Du noir ou du blanc. De la présence détruite, brûlée des bois calcinés, des charbons éteints, ou l’absence et la pureté de céramiques blanches. De la matité de certains aplats de peinture noire à la survenance de scintillements et de brillances aux arêtes de bois brûlés, tout fait symbole, spiritualité presque ésotérique, dans cette recherche constante d’un renouvellement et d’une transformation au delà des déchirures, des plaies, des béances de la matière, d’une métamorphose possible. Tout est symbole dans cette alchimie subtile qui se joue au cœur même de la matière après les embrasements, les fusions, les concrétions de cendres, tout ce noir avant la lumière, avant ces blancs opalescents, fragiles et lunaires.

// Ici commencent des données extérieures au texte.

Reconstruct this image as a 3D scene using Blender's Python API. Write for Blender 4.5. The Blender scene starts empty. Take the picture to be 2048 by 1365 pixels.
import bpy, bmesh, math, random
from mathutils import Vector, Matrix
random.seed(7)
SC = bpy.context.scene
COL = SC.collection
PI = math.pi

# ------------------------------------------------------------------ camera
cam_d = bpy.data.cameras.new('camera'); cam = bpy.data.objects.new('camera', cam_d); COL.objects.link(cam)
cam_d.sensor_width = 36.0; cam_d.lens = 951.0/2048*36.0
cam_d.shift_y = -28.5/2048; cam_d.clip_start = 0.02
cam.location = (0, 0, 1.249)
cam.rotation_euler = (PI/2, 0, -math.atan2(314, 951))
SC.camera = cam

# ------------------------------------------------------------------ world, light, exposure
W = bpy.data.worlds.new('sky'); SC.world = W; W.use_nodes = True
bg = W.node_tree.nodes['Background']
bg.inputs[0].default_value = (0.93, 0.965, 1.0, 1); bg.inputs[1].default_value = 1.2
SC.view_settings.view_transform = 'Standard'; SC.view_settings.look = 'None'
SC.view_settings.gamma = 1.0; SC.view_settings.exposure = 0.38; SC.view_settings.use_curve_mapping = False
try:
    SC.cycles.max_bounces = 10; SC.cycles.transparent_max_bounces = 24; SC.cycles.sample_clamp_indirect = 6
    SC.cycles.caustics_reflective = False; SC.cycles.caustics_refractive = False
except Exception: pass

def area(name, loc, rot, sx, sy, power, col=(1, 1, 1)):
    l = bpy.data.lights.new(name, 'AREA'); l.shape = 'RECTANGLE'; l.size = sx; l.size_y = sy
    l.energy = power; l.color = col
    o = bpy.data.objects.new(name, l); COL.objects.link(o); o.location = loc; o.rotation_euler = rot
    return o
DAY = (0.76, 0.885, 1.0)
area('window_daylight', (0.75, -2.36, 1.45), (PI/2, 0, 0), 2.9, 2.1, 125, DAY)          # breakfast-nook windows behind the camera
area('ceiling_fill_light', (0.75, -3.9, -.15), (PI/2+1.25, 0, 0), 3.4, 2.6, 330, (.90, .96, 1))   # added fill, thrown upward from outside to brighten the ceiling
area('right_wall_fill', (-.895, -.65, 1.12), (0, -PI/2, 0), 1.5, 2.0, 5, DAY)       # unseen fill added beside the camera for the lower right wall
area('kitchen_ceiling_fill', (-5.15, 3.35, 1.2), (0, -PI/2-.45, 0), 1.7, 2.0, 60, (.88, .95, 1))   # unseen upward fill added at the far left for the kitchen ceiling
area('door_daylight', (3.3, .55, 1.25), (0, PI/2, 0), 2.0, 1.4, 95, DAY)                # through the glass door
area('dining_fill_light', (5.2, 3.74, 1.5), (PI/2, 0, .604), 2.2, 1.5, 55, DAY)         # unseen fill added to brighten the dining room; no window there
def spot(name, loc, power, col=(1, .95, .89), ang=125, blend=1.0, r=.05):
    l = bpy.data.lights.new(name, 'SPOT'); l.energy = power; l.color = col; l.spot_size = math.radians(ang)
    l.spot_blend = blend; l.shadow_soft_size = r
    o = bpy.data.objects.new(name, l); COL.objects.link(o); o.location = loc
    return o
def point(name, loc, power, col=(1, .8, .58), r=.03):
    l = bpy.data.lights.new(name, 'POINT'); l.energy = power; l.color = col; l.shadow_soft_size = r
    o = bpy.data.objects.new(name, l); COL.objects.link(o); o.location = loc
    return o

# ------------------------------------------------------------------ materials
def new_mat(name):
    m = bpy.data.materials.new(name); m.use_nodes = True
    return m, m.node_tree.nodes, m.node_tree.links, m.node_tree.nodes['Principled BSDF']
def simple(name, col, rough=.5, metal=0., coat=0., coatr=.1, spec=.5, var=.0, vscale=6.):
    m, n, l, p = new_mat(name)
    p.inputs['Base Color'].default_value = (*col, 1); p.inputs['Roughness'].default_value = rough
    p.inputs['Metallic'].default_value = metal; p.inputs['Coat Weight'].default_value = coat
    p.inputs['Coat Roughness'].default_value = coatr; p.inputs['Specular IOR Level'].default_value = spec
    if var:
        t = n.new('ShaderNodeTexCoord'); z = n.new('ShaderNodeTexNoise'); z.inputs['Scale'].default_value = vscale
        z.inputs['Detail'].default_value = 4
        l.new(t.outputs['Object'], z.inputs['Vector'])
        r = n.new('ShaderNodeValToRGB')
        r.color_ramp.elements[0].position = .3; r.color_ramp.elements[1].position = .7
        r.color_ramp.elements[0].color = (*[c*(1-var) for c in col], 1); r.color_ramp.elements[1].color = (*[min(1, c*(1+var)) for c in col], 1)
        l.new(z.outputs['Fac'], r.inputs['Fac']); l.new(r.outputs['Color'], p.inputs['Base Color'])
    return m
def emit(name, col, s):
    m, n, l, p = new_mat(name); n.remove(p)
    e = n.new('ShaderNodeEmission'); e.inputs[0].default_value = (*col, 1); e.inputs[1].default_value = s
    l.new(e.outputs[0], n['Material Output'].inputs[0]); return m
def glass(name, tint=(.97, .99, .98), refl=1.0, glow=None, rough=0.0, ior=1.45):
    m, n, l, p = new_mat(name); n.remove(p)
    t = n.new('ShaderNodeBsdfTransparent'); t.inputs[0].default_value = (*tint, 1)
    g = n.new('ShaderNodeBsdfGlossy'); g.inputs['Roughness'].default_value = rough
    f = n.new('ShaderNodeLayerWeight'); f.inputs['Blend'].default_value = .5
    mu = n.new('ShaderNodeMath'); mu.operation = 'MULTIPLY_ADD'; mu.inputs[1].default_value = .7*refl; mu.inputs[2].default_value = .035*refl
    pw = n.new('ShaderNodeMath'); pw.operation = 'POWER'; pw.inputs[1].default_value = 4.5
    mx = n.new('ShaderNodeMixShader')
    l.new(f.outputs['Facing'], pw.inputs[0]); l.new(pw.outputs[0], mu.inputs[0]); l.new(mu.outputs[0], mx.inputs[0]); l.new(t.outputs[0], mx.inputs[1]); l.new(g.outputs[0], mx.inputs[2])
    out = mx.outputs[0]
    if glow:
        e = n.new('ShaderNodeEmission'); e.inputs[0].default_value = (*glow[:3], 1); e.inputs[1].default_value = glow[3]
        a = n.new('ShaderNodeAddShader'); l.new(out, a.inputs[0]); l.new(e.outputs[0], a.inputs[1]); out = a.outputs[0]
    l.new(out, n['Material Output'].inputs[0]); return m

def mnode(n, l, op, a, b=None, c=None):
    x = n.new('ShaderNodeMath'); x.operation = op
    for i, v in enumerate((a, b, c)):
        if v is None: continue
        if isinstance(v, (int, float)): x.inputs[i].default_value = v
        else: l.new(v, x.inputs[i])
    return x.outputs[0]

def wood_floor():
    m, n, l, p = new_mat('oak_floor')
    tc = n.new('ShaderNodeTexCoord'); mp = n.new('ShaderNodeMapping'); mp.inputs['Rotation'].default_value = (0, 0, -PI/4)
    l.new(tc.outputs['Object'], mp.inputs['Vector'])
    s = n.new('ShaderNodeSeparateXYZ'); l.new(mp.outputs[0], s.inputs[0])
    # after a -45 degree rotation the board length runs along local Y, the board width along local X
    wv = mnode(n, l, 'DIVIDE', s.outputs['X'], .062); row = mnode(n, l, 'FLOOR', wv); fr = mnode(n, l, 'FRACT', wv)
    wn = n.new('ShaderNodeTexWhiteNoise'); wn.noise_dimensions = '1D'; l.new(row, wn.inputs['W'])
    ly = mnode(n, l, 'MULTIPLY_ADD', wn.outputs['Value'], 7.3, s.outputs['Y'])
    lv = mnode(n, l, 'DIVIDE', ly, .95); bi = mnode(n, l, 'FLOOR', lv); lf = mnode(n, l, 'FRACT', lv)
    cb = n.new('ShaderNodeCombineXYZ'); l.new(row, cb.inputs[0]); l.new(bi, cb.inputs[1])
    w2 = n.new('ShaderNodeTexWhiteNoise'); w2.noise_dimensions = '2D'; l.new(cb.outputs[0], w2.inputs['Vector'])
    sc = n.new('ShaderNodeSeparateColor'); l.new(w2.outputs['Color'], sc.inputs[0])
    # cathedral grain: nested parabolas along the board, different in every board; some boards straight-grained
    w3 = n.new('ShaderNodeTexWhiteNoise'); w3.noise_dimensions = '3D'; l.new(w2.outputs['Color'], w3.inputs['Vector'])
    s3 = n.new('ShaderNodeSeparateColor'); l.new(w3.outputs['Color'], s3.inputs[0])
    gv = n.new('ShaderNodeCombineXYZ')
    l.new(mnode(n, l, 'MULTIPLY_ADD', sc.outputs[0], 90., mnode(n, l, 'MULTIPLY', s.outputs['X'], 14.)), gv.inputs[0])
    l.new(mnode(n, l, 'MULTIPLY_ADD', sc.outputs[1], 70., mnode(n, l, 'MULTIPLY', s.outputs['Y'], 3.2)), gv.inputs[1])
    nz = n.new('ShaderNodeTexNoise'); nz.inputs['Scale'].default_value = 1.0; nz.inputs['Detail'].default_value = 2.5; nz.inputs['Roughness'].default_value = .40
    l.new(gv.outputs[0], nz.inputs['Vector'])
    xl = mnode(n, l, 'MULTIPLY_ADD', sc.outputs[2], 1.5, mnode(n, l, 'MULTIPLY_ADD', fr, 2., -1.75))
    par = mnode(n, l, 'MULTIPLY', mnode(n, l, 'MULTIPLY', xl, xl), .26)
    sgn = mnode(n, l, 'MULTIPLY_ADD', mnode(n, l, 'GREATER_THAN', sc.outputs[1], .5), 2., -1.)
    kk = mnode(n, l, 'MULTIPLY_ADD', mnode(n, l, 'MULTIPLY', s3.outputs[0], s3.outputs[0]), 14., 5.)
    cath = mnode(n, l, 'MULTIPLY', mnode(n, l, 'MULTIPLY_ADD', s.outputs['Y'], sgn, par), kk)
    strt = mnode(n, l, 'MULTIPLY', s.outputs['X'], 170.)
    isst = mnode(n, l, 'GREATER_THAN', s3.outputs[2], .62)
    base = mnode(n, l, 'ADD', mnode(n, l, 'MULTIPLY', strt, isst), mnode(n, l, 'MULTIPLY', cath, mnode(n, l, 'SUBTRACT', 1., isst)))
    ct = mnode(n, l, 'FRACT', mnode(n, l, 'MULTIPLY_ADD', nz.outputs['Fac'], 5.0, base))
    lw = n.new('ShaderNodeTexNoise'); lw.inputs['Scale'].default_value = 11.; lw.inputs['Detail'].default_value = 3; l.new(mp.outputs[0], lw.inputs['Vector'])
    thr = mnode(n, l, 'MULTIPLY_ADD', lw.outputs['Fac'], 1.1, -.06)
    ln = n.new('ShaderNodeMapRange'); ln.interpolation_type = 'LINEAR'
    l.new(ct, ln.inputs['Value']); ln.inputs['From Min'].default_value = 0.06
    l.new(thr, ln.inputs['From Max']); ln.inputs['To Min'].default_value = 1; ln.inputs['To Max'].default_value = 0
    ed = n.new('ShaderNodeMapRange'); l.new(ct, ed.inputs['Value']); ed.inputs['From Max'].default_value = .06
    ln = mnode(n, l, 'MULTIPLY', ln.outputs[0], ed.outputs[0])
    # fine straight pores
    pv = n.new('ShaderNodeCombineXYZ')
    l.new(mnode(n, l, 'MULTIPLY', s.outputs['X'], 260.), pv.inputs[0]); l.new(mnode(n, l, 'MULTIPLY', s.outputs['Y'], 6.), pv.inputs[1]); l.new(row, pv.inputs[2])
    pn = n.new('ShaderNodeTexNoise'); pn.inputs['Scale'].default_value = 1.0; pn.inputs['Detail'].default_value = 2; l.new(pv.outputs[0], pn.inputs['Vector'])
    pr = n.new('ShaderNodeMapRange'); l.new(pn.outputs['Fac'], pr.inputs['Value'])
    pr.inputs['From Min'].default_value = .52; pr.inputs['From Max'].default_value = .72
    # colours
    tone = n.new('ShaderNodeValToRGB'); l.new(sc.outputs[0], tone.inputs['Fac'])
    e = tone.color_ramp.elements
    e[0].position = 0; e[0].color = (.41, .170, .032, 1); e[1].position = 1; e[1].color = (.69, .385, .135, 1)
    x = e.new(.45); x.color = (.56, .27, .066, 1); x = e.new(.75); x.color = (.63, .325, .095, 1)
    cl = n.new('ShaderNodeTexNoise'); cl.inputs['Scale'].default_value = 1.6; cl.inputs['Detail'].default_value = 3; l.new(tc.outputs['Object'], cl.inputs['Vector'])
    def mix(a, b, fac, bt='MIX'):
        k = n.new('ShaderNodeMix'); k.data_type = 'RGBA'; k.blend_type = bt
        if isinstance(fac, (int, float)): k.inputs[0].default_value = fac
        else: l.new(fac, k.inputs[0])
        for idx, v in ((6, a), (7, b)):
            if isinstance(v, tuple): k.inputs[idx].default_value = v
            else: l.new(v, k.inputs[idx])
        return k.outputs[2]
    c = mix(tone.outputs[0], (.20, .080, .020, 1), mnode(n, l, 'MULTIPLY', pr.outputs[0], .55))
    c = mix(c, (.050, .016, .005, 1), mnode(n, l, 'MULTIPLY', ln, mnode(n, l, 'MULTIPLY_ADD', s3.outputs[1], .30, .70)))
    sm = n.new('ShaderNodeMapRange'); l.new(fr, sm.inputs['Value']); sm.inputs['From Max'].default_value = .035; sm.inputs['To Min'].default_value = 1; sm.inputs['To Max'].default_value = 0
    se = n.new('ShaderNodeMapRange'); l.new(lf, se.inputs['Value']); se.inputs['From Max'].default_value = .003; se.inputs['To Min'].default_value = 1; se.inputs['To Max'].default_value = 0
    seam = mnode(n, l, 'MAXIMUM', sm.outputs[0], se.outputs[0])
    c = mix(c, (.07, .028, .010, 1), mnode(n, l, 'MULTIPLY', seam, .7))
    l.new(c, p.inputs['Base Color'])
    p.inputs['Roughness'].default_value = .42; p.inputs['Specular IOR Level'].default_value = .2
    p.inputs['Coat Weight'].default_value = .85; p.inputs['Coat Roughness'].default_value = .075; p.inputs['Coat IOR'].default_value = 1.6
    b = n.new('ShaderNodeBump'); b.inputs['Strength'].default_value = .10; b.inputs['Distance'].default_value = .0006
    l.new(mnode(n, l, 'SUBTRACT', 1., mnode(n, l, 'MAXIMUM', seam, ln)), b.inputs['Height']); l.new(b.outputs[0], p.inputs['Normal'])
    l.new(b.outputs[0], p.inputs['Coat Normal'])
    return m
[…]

Pas de couleur. Le rouge peut-être, celui du feu. Mais le noir surtout et le blanc. Partout, la matière noire dans sa complexité.

On se souvient du minimalisme de ses cartons empilés dont les épaisseurs étaient comme contenues sous le poids de galets, travail de tension qui, venu de la sculpture, interrogeait les rapports entre la dureté et la fragilité des matériaux. Des tableaux en volume qui ne voulaient pas abandonner pour autant la planéité d’une surface comme si l’enjeu était toujours de ne pas sortir du champ de la peinture. Fatiha Zemmouri poursuit encore aujourd’hui ce même travail sur panneau, surface plane où elle vient inclure ses matériaux de prédilection, inciser des manques, de profondes entailles, des crevasses qui pourraient nous faire entendre un cri mais qui apparaissent bien plus comme les premières étapes d’un déchirement ou d’une crémation qui laisserait la surface ne nous apparaître bientôt que dans la simple expression de sa trame. J’en veux pour preuve ses travaux sur tissus qui entament cette transformation de la perte, devenant simples gazes trouées de manques, d’accrocs et d’effilochements au bord de la déliquescence. On pourrait croire que les parties calcinées du tableau sont figées, que les bois craquelés par le feu ont été sauvés des cendres par l’eau, que le reste de la surface est intact, il n’en est rien, tout cela n’est qu’illusion, le travail est en cours, la métamorphose avance, inéluctable. Un processus est en marche, dont on peut, bien sûr, envisager le parallèle avec la quête de l’artiste, car c’est bien là ce qui constitue la part métaphorique de son travail.
Avec cette dimension essentielle qui consiste à ne pas intervenir pour introduire la couleur, en effet elle s’introduit d’elle même, noire ou blanche selon les matériaux employés, et à ne pas décider de la forme puisque c’est le feu qui en est le véritable sculpteur. On pense aussi à ses réalisations en céramique, si fragiles, si transparentes et qui pourtant ne parviennent pas à faire oublier les 1000 degrés qui les ont façonnées, ce feu qui leur a donné consistance et les a fait se tordre, est à l’origine de leur forme même.

Du noir dont il ne faudrait pas oublier, comme pour l’outre-noir de Soulages, l’incomparable connivence avec la lumière, le jeu entre matité et brillance, ce dialogue qui introduit le volume et fait sens. Accueillir la lumière dans la matière, voilà l’enjeu. Se souvenir aussi que ces matières étaient devenues, à incandescence, de la lumière pure, qu’il y demeure encore une lumière résiduelle que Fatiha Zemmouri fait en sorte de nous rendre visible. Nuit noire, un noir qui contient en lui la promesse de l’aube.

Du blanc, aussi, dans d’autres œuvres où la lumière crée le volume et sculpte la matière. Des fragilités réparatrices sur des failles sont avant tout des pièges tendus à la lumière. Des interventions contendantes sur des surfaces monochromes, des trames mises à nu, mais c’est la lumière qui crée des formes, introduit des zones d’ombre et de noir. Peindre avec cela, la déconstruction de la matière et cette absence de couleur, et faire que se créent d’elles-mêmes des harmoniques de noir et de blanc, des dégradés de gris. Avec des blancs strates de mémoire d’une souffrance qui ne porte pas de nom et qu’il convient d’apaiser, de rendre supportable.

Dans une abstraction qui porte en elle la mémoire du monochrome, fut-il noir ou blanc, Fatiha Zemmouri s’attache, comme dans une quête de spiritualité, à explorer la puissance métaphorique des matériaux comme une ressource de vie, nous montrant des images qui immanquablement nous ramènent à notre être profond. Les crevasses, la combustion, la lacération, la suture, la brûlure, autant d’images de la blessure et de la mutation autant physiques que morales qui ne peuvent nous laisser indifférents. Nous y percevons ce silence dans lequel, au travers de la matière, c’est toujours le corps qui parle.